I am a mom of three of the most lovely adult daughters that you would want to meet. I don't take much credit for that....they take after their dad.
I am grandma/mamaw/gma to NINE grandkids....7 girls and 2 boys.
I am a photographer who loves to tell a story through pictures. I "SEE" things differently and I like to capture that "vision" on film.
I am a Pastors wife and all that comes with that. This was a late in life calling and so I periodically struggle with the calling. I get much more irritated than I think a PW should get...sometimes downright ugly in my anger.....(I'm working on that). I sometimes forget to have that quiet time that we know we should have. Hecky durn...I sometimes cuss. Not the real bad stuff but bad enough. Like I said, I fall down and I get back up. God's cool like that, he forgives me before I even ask.
I am a "Lupie". That means I have Lupus. Actually I have Lupus and Fibro-myalgia. It stinks, I know..... but facts are facts and I deal with it. Because of this I get tired easier than most people. I get sick more often and things hit me harder. I have to watch my diet more than most and can't/shouldn't drink my beloved Diet Coke. There are adjustments but I'm alive...and I have a job to do.

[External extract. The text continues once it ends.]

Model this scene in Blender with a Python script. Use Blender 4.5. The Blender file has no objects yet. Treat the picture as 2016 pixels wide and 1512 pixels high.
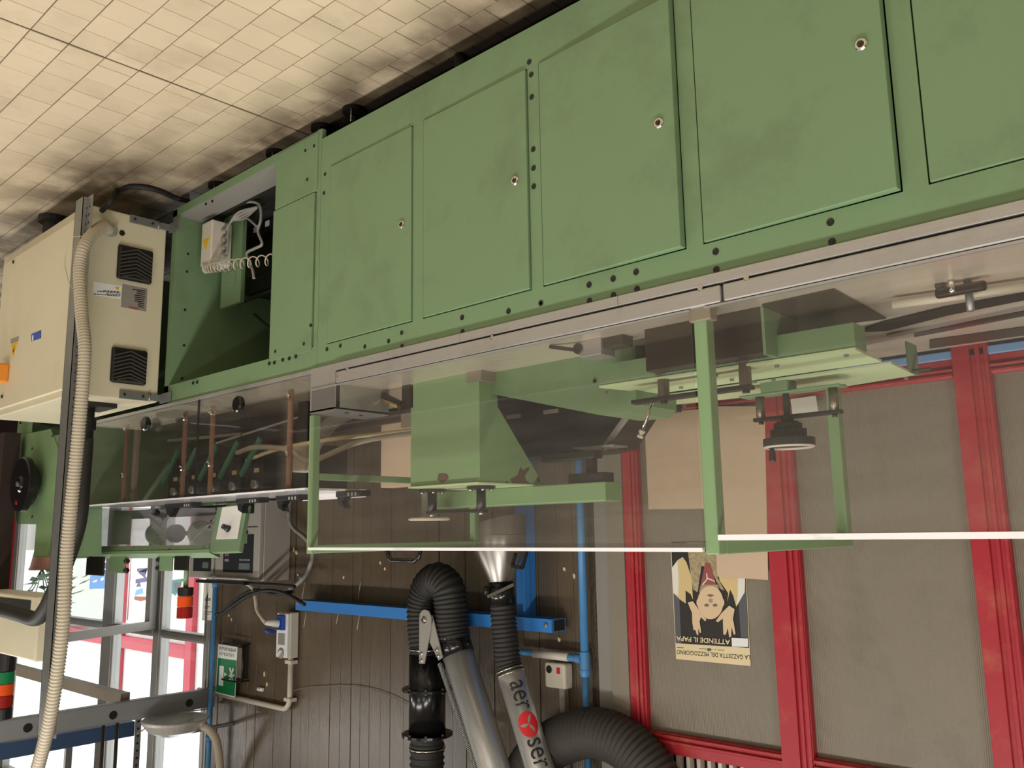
import bpy, bmesh, math, random
from mathutils import Vector, Matrix, Euler
random.seed(7)
C = bpy.context.scene.collection
SC = bpy.context.scene

# ------------------------------------------------------------------ camera
# The photograph was taken with the camera upside down: the scene stands upright, the camera is rolled 180 degrees.
CAM = Vector((0.0, -1.832, 1.64))
FPX = 1700.0
RGT = Vector((0.73359887, -0.67938628, -0.0163392))
UPV = Vector((0.12597444, 0.11232182, 0.98565422))
FWD = Vector((0.66780471, 0.72513315, -0.16798446))
cd = bpy.data.cameras.new('camera')
cd.sensor_width = 36.0
cd.lens = 36.0 * FPX / 2016.0
cd.clip_start = 0.05
cd.clip_end = 200
cam = bpy.data.objects.new('camera', cd)
C.objects.link(cam)
m = Matrix((-RGT, -UPV, -FWD)).transposed().to_4x4()
m.translation = CAM
cam.matrix_world = m
SC.camera = cam

# ------------------------------------------------------------------ light
w = bpy.data.worlds.new('World')
SC.world = w
w.use_nodes = True
bg = w.node_tree.nodes['Background']
bg.inputs[0].default_value = (0.93, 0.96, 1.0, 1)
bg.inputs[1].default_value = 2.8
SC.view_settings.view_transform = 'Standard'
SC.view_settings.look = 'None'
SC.view_settings.exposure = 0.06
SC.view_settings.gamma = 1.0
SC.view_settings.use_curve_mapping = False

def area(name, loc, sx, sy, power, col=(1, 0.975, 0.935)):
    l = bpy.data.lights.new(name, 'AREA')
    l.shape = 'RECTANGLE'
    l.size, l.size_y = sx, sy
    l.energy = power
    l.color = col
    o = bpy.data.objects.new(name, l)
    o.location = loc
    C.objects.link(o)
    return o
# rows of ceiling fluorescents in the hall
for x, y, p in [(-1.4, -1.3, 62), (1.1, -1.3, 62), (3.6, -1.3, 40), (6.1, -1.3, 34), (8.6, -1.3, 58), (0.6, -4.2, 50), (3.8, -4.2, 36)]:
    area('ceiling_lamp', (x, y, 3.9), 1.5, 0.3, p)

# ------------------------------------------------------------------ picture plane helpers (photo pixel -> point on a real plane)
def ray(u, v):
    return RGT * ((1008 - u) / FPX) + UPV * ((v - 756) / FPX) + FWD
def at(i, u, v, c):
    d = ray(u, v)
    return CAM + d * ((c - CAM[i]) / d[i])
def ax(u, v, c): return at(0, u, v, c)
def ay(u, v, c): return at(1, u, v, c)
def az(u, v, c): return at(2, u, v, c)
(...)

And finally, I am a FOSTER MOM....and this is what this blog is (mostly) about. Our journey through the foster system. My husband and I, at the ripe old age of *ummm* 50-something, decided to START OVER. With adult children in their thirties and grandkids aging from 4-19, we decided we wanted a do-over.
Journey with me over the next HOW MANY YEARS God gives us in this ministry. I'm sure it will be filled with all kinds of roller-coaster moments. Come along for the ride!